Perhaps my most satisfying, terrifying, intellectually provocative experience was in Mississippi in 1966, just after the "Meredith March". As lawyers, we tried to extricate a number of people incarcerated or about to be incarcerated by local law enforcers. The locale of "Mississippi Burning" was part of my territory for a short time. I went to Mississippi that summer as a ideologue. I returned wondering whether anyone had the right to disrupt an old, crumbling but functioning society without a viable alternative to present. In that respect, to me President Johnson's voting Rights Act of1964, enforced by the Federal Government went a long way to solving the problem. The "vote" made the difference and the relatively bloodless revolution was sustained.

I am on my third wife (none by death) with five children, aged from 44 to 8 and four grandchildren. For the last 13 years, I have been happy as a clam domestically.

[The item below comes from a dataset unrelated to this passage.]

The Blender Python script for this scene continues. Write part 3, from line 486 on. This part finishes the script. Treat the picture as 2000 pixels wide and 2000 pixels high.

One of my daughters lives in Spain, another lives in Easthampton, N.Y. and is a painter, two boys are on Wall Street and the most challenging is in grammar school in Bedford, N.Y. with us.

So far, there has been enough on the table each year to keep us healthy but that, together with tithing to Amherst, keeps the wolf at our door but not inside the house.

My political philosophy has gone from the far left to the center. I gave up my party registration about five years ago to become an independent and have become more than a little skeptical about the ability and sincerity of most of our politicians and more reliant on the innate wisdom of the American people when, and perhaps only when a crisis is in the offering. I think the present political process of impeachment of the President, on both sides, tells it all.

Through it all, my memories and appreciation of Amherst and what it gave to me grows year by year. To rank it number 1 is to me a given.